TASK BRIEF: Print the lines of the data, starting with the first, up to and including the line where "m_blk2 = mat('case_black', (0.006, 0.006, 0.006), .55, spec=.2)" appears.
# start of MATERIAL PROVIDED
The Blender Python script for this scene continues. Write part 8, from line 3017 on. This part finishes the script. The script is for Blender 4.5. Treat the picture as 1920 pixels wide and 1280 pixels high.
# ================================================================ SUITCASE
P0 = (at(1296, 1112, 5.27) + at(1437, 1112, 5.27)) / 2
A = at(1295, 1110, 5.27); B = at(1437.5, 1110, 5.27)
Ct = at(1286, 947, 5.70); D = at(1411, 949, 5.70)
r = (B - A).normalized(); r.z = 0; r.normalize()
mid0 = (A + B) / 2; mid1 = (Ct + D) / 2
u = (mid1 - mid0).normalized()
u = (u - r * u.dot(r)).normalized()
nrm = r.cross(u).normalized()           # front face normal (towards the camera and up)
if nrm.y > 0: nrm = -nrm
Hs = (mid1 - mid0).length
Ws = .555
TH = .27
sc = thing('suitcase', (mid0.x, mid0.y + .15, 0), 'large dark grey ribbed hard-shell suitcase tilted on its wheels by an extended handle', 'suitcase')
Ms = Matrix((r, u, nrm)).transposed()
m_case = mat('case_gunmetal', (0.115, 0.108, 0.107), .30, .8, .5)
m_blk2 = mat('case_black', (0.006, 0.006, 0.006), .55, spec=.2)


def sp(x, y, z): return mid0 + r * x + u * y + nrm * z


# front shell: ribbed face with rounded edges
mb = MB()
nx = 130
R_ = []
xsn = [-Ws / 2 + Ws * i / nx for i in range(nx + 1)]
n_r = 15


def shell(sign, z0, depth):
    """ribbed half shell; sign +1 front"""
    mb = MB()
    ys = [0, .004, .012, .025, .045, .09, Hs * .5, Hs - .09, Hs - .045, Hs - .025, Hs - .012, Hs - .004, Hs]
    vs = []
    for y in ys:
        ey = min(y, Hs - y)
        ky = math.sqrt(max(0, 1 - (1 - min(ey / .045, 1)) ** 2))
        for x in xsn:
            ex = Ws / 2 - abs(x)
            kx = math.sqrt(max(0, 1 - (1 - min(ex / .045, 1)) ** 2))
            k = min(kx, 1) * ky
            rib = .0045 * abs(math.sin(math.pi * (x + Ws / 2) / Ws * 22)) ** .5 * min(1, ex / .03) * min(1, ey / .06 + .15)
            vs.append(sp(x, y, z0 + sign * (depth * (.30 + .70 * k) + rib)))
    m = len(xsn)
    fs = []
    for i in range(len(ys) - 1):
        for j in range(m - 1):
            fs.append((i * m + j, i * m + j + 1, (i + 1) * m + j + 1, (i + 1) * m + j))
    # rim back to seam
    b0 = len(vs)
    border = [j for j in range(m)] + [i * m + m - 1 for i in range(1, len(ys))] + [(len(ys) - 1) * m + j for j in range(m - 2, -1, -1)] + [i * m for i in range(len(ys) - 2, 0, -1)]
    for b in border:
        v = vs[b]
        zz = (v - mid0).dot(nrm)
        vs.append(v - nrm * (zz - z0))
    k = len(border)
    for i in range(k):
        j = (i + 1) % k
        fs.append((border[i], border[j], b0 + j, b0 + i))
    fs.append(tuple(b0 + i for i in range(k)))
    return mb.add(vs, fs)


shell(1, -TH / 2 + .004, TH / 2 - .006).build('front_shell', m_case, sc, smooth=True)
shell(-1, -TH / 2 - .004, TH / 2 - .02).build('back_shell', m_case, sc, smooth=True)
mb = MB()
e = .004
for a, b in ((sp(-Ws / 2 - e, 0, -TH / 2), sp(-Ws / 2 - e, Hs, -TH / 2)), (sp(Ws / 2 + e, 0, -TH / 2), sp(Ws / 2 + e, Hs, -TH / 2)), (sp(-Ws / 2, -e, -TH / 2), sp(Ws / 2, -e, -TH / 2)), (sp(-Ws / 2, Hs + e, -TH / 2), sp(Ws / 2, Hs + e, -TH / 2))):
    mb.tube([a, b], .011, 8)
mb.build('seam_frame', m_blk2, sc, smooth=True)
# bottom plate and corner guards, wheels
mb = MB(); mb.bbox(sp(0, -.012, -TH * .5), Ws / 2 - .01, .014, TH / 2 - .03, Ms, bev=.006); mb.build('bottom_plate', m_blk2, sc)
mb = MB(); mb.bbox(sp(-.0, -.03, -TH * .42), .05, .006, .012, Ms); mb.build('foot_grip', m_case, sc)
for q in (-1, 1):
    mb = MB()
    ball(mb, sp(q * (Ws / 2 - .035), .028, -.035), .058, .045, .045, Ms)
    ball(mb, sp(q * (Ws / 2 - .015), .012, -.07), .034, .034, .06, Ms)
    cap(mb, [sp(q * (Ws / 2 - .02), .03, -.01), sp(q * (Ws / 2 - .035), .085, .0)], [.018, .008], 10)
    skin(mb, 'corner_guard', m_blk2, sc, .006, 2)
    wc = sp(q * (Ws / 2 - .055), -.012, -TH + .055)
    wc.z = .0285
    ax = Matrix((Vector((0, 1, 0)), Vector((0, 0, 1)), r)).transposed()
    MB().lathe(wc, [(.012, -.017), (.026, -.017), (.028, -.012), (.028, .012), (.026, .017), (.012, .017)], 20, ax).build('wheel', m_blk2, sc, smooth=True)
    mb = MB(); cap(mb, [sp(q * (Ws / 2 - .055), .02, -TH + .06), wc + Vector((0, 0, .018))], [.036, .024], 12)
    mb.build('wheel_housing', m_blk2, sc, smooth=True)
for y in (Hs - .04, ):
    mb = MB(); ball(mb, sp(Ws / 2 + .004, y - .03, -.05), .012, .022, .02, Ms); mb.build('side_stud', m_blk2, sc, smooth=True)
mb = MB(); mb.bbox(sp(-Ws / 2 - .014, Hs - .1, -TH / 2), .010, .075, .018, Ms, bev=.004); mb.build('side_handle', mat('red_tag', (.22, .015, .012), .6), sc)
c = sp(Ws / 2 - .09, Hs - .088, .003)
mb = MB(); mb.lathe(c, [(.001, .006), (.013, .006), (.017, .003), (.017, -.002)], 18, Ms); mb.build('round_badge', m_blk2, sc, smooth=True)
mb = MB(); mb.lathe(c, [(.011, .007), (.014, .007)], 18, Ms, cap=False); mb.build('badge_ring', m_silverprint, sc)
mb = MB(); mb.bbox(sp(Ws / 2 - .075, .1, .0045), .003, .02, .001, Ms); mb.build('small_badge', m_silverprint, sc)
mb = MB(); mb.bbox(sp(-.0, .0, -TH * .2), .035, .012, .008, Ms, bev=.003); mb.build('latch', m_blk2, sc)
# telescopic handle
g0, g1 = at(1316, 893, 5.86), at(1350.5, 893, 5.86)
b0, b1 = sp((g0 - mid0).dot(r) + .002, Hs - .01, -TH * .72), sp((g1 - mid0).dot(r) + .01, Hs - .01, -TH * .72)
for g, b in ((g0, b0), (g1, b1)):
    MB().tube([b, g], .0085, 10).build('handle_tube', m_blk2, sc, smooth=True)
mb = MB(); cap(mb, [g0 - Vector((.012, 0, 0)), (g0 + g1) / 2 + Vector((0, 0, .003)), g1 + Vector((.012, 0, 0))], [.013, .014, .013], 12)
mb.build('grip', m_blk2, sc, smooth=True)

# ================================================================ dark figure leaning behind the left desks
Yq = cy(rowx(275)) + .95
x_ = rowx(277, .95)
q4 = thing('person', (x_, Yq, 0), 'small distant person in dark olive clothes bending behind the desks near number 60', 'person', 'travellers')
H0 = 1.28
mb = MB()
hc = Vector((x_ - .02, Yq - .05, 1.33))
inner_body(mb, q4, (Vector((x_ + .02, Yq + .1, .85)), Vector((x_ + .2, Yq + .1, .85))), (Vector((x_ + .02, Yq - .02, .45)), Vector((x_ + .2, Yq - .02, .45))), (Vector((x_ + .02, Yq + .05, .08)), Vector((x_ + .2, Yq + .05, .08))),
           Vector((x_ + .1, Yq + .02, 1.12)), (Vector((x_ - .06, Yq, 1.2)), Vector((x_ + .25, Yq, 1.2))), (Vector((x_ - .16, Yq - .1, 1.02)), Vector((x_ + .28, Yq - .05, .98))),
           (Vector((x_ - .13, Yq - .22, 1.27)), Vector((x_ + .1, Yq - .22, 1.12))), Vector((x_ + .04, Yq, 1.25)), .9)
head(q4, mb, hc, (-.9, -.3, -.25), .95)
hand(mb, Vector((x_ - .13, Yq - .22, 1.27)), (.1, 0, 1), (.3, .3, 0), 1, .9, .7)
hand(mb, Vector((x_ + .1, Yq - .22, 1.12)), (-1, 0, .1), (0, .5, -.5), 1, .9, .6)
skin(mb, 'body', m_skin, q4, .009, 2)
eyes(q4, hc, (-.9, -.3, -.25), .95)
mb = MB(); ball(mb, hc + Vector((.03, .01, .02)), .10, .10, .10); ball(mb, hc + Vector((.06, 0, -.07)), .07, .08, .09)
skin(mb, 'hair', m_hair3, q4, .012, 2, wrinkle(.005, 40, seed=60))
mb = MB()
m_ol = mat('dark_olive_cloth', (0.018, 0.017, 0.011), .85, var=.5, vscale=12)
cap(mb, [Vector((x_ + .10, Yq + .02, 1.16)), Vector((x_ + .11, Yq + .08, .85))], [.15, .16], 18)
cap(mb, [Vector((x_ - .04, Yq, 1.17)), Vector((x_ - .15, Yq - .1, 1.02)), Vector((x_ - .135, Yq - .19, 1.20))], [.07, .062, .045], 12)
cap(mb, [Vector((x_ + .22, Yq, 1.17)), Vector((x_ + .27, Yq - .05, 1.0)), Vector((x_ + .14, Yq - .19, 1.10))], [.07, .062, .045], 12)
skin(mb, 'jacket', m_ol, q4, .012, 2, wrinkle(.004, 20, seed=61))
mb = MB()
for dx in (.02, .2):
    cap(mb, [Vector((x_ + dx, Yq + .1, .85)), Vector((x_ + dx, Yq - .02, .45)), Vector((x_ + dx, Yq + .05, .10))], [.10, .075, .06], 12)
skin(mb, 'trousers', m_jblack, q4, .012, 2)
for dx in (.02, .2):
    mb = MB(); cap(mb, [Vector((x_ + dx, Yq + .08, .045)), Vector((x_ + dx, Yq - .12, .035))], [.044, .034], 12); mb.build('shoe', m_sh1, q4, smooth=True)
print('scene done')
# end of MATERIAL PROVIDED
ANSWER TO THIS EXERCISE:
The Blender Python script for this scene continues. Write part 8, from line 3017 on. This part finishes the script. The script is for Blender 4.5. Treat the picture as 1920 pixels wide and 1280 pixels high.
# ================================================================ SUITCASE
P0 = (at(1296, 1112, 5.27) + at(1437, 1112, 5.27)) / 2
A = at(1295, 1110, 5.27); B = at(1437.5, 1110, 5.27)
Ct = at(1286, 947, 5.70); D = at(1411, 949, 5.70)
r = (B - A).normalized(); r.z = 0; r.normalize()
mid0 = (A + B) / 2; mid1 = (Ct + D) / 2
u = (mid1 - mid0).normalized()
u = (u - r * u.dot(r)).normalized()
nrm = r.cross(u).normalized()           # front face normal (towards the camera and up)
if nrm.y > 0: nrm = -nrm
Hs = (mid1 - mid0).length
Ws = .555
TH = .27
sc = thing('suitcase', (mid0.x, mid0.y + .15, 0), 'large dark grey ribbed hard-shell suitcase tilted on its wheels by an extended handle', 'suitcase')
Ms = Matrix((r, u, nrm)).transposed()
m_case = mat('case_gunmetal', (0.115, 0.108, 0.107), .30, .8, .5)
m_blk2 = mat('case_black', (0.006, 0.006, 0.006), .55, spec=.2)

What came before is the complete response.